Google Translate addresses its bias issue

Thomas Moore Devlin
Babbel On
Published in
3 min readDec 7, 2018

This past week, Google unveiled a redesign of its very popular Translate service. The most noticeable changes were in appearance, but one of the biggest changes was how the app deals with grammatical gender. In a blog post, Google’s product manager James Kuczmarski talked about how the company is addressing the bias that’s inherent in its product. This marks one of the first steps that’s been taken thus far in figuring out how to fix gender-bias problems in artificial intelligence.

But let’s back up a moment. Why is Google Translate biased at all? Algorithms, after all, seem like they should be neutral. In reality, it all has to do with how Google Translate actually does translation. It doesn’t just take a dictionary and translate word by word, but instead uses the vast resources of the internet to do translations. It takes in a huge amount of information and tries to find the most likely translation based on what already exists.

For the most part, this system works pretty well. There was, however, a very conspicuous issue: when more than one translation was viable for a sentence, it was forced to choose one, and that choice was very flawed.

The most famous example had to do with the Turkish language. Turkish pronouns don’t have any gender, and instead are always o. But when you put Turkish into Google Translate, the algorithm would have to pick which single translation it thought was “best.” This would lead to translations like these ones:

Because there were more instances of “He is a doctor” than “She is a doctor” on the internet, Google Translate would pick the masculine pronoun to translate, and vice versa for “nurse.” What this and other examples showed was that Google Translate reproduced gendered stereotypes in its translations. The source of the issue is very old human biases, but it showed how artificial intelligence is likely to perpetuate them.
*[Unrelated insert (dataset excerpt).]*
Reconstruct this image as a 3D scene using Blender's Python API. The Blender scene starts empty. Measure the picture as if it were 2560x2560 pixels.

Google’s solution, then, was to go in and tweak Google Translate so that it would show both “He is a doctor” and “She is a doctor,” as you can see in the image at the top of this article. It’s certainly a welcome improvement, and it is now applied when translating from English into Spanish, French, Italian and Portuguese, or when translating from Turkish into English.
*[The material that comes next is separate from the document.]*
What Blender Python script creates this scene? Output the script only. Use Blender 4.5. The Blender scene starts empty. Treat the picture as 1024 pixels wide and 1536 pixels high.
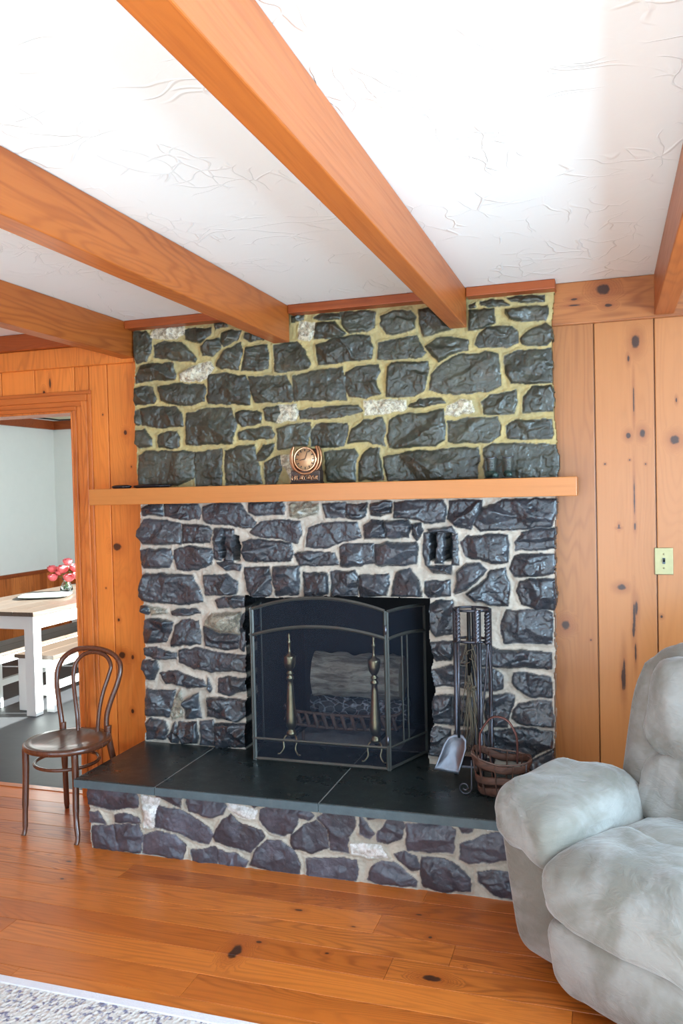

This is all a good thing, but it’s only the beginning of what will be needed to really fix bias in artificial intelligence. This Turkish example happens to have caught on and become a representative example of bias, but it’s far from the only one. And some bias will be far less visible than others. Amazon, for example, had to get rid of a job-recruiting tool when they found out it was biased against women. Clearly, it’s going to take a lot of work to take human biases out of the products we create. In the long run, however, it will make the world a better and more equitable place.